Where Manhood Outweighs Humanity


June 24, 1993|By GREGORY P. KANE

"Menace II Society,'' the superb debut movie by novice directors Albert and Allen Hughes, is no ''Boyz N The Hood.'' Comparisons to the 1990 film directed by John Singleton have been made, but are misguided.

''Boyz N The Hood'' received considerable acclaim, much of it from well-meaning whites, who, I suggest, may not have known any better. Mr. Singleton's film was at times puerile, preachy and ultimately annoying. The sexism of its leading male characters was treated as trite and cute. In ''Menace II Society,'' such attitudes are portrayed as self-destructive and deadly. ''Boyz N The Hood'' had as its central theme the notion that black boys get into trouble when left to be raised by their mommies. The Hughes brothers give us no such simplistic nonsense.

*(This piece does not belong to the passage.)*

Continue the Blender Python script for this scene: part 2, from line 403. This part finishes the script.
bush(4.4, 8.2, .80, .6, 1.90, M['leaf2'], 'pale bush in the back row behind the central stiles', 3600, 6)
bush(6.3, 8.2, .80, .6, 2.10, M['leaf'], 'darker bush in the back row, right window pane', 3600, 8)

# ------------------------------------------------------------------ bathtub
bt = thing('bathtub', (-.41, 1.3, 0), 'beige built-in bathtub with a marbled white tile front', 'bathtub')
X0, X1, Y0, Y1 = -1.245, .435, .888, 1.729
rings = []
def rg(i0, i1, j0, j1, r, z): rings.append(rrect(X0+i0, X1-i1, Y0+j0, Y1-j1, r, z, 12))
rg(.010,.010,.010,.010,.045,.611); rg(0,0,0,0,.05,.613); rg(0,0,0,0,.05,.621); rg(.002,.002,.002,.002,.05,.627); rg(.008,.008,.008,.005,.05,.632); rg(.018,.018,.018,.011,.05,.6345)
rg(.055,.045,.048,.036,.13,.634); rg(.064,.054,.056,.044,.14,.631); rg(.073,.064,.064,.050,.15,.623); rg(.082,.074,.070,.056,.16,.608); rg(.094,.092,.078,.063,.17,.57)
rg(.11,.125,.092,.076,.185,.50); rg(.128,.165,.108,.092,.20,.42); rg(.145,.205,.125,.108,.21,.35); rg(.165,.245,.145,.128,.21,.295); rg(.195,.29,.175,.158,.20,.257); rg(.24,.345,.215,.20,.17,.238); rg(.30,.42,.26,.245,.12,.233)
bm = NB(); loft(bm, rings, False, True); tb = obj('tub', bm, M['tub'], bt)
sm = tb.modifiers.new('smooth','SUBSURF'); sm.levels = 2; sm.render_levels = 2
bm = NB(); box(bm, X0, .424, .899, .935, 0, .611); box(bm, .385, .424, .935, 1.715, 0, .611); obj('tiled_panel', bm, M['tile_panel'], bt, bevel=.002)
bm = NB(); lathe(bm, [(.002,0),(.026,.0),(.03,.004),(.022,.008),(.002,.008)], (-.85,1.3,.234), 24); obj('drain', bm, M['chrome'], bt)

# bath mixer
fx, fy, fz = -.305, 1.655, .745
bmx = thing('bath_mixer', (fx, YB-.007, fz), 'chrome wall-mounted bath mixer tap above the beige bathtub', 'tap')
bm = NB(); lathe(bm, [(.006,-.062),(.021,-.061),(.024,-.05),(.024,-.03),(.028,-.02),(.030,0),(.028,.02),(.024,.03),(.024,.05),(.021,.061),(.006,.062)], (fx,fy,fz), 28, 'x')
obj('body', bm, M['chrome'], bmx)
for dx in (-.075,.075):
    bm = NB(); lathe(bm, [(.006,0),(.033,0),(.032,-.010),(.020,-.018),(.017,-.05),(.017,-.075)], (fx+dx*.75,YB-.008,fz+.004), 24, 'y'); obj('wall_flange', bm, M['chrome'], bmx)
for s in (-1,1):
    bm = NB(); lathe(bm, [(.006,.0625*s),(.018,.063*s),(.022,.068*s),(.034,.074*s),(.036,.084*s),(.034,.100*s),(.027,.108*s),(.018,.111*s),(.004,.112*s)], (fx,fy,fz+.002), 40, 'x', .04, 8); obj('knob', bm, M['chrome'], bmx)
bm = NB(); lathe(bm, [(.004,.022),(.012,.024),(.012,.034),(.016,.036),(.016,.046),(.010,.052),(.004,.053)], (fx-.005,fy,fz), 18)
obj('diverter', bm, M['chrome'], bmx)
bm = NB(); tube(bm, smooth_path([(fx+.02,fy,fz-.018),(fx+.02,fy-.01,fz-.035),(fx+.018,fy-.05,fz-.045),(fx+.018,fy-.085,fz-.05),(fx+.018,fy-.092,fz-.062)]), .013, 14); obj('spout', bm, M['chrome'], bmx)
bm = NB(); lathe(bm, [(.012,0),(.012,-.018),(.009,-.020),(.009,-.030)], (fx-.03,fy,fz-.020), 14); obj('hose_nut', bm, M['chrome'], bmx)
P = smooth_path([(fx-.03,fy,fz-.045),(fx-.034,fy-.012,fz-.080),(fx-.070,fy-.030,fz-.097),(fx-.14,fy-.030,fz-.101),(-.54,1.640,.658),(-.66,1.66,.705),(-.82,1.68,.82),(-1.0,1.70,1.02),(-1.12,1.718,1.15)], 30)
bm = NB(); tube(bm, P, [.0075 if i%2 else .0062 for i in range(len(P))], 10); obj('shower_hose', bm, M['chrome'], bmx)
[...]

The father of the main character in ''Menace'' is a sociopath, a drug dealer who bashes his drug-addict wife. In one revealing and gritty scene, he confronts an associate who owes him money as they play cards. Caine watches as his father demands the money. The associate waxes indignant, refuses to pay and then demands defiantly, ''Whatcha gon' do about it?''

Every black man in the audience knows what Caine's father is going to do about it. Given the psyche endemic to the black American male macho culture, there's really only one way for the scene to end. Caine's father pulls a gun and repeats the demand for the money. The associate, not to be outdone on the Richter scale of macho stupidity, dares him to shoot and escalates the manhood challenge by suggesting that Caine's father perform an act of homosexual copulation on him. The insult brings four or five bullets pumped summarily into the chest of the associate.

Thus does the father introduce the son to the code of conduct required when affronts to manhood, real or perceived, are encountered. Thus do the Hughes brothers introduce the viewer to as gripping and compelling a film as we are likely to see about the reality and pathology of urban black macho culture. The pathology does not afflict all black men, but it certainly affects each of us, and the Hughes brothers have given us a superb portrait of how it operates.

We are spared little in this film. All the negative aspects of urban black macho culture are covered -- the violence; the herd mentality that leads to it; the sexism; the misogyny. Those men not seen as sufficiently macho or violent are given the ultimate insult: being compared to women. In one scene Caine and a homey, O-Dog, are about to do a drive-by shooting to avenge the death of Caine's cousin. Caine frets that he doesn't want to do the drive-by if ''some old people or little kids might get hurt.'' O-Dog tells him he's ''acting like a bitch.'' Concern for innocent lives -- children, senior citizens or anyone not caught up in the pathology of macho violence -- is viewed as effeminate.

That is not merely a fictionalized scenario created by Hollywood writers. We can imagine such conversations happening in reality just before any of the numerous shootouts that have wounded or killed innocent bystanders from 8 months to 80 years old. Defending manhood, upholding honor, avenging slights -- these take precedence over epicene matters like caring whether or not the bullets fired actually hit their intended target.

It is not a pretty picture the Hughes brothers paint. It will offend some blacks who will fret that it will perpetuate the stereotype of young black men as homicidal, gun-toting maniacs. Already there have been complaints that the film has no positive images, that it's just another movie to which groups of homeboys can go and revel in their incorrectness. But the Hughes brothers have at least three arguments in their defense.

The first is that any movie as superbly directed, written and acted as ''Menace II Society'' may shatter as many stereotypes as it perpetuates.

The second is that ''Menace'' is constructed in such a way that the adherents of the homeboy culture can't gloat over the negative behavior of the film's protagonists for long. Each act, no matter how innocuous, is shown to have an undesirable consequence.

When Caine gets a girl pregnant and tells her it is her problem, some of the homey brigade could be heard laughing out loud. When Caine lies dying from a hail of bullets resulting from a series of event triggered by his despicable act, the homey brigade was shockingly and pleasantly silent. You couldn't hear a peep from them.

But central to the Hughes brothers' defense is that good artists don't worry about stereotypes or negative images. Richard Wright could never have written ''Native Son'' if he had worried about how blacks would react to the character of Bigger Thomas. Wright himself said as much in the introduction to the novel. Director Spike Lee reacted to the criticism that his films did not depict the drug problem by making it a subplot in his film ''Jungle Fever.'' The result was slop.

Allen and Albert Hughes have given us good art about a serious subject. They are to be commended.

Gregory P. Kane is a Baltimore writer.